**Goal:**
Each entry below is to be transcribed exactly.

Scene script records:
· · · · · · ·

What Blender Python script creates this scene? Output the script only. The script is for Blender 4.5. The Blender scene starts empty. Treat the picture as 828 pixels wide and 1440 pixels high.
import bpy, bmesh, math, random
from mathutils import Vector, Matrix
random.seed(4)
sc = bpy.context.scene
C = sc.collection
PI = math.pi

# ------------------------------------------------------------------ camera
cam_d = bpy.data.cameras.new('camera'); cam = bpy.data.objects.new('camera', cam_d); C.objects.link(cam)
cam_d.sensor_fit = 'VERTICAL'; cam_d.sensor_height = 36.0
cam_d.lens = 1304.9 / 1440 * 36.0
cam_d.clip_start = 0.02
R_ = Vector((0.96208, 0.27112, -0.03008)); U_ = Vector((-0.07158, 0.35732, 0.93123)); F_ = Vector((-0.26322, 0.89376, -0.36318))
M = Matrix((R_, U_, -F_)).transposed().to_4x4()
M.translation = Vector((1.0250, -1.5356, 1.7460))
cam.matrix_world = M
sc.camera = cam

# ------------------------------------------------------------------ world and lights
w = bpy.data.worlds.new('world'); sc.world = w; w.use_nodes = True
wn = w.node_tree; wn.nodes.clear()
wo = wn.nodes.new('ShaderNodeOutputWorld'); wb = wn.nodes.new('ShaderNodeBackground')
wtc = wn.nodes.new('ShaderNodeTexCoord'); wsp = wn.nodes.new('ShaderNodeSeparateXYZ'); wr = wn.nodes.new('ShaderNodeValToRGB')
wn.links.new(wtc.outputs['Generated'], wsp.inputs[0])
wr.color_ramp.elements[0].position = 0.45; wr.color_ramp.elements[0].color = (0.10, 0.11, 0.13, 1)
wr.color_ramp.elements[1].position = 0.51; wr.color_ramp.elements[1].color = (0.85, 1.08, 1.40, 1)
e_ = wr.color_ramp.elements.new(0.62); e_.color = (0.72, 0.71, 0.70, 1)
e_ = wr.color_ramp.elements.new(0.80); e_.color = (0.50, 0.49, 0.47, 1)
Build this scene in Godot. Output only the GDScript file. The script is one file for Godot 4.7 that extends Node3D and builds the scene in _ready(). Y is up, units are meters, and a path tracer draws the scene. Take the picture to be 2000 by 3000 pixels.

· · · · · · ·

**Finished exercise:**
What Blender Python script creates this scene? Output the script only. The script is for Blender 4.5. The Blender scene starts empty. Treat the picture as 828 pixels wide and 1440 pixels high.
import bpy, bmesh, math, random
from mathutils import Vector, Matrix
random.seed(4)
sc = bpy.context.scene
C = sc.collection
PI = math.pi

# ------------------------------------------------------------------ camera
cam_d = bpy.data.cameras.new('camera'); cam = bpy.data.objects.new('camera', cam_d); C.objects.link(cam)
cam_d.sensor_fit = 'VERTICAL'; cam_d.sensor_height = 36.0
cam_d.lens = 1304.9 / 1440 * 36.0
cam_d.clip_start = 0.02
R_ = Vector((0.96208, 0.27112, -0.03008)); U_ = Vector((-0.07158, 0.35732, 0.93123)); F_ = Vector((-0.26322, 0.89376, -0.36318))
M = Matrix((R_, U_, -F_)).transposed().to_4x4()
M.translation = Vector((1.0250, -1.5356, 1.7460))
cam.matrix_world = M
sc.camera = cam

# ------------------------------------------------------------------ world and lights
w = bpy.data.worlds.new('world'); sc.world = w; w.use_nodes = True
wn = w.node_tree; wn.nodes.clear()
wo = wn.nodes.new('ShaderNodeOutputWorld'); wb = wn.nodes.new('ShaderNodeBackground')
wtc = wn.nodes.new('ShaderNodeTexCoord'); wsp = wn.nodes.new('ShaderNodeSeparateXYZ'); wr = wn.nodes.new('ShaderNodeValToRGB')
wn.links.new(wtc.outputs['Generated'], wsp.inputs[0])
wr.color_ramp.elements[0].position = 0.45; wr.color_ramp.elements[0].color = (0.10, 0.11, 0.13, 1)
wr.color_ramp.elements[1].position = 0.51; wr.color_ramp.elements[1].color = (0.85, 1.08, 1.40, 1)
e_ = wr.color_ramp.elements.new(0.62); e_.color = (0.72, 0.71, 0.70, 1)
e_ = wr.color_ramp.elements.new(0.80); e_.color = (0.50, 0.49, 0.47, 1)
Build this scene in Godot. Output only the GDScript file. The script is one file for Godot 4.7 that extends Node3D and builds the scene in _ready(). Y is up, units are meters, and a path tracer draws the scene. Take the picture to be 2000 by 3000 pixels.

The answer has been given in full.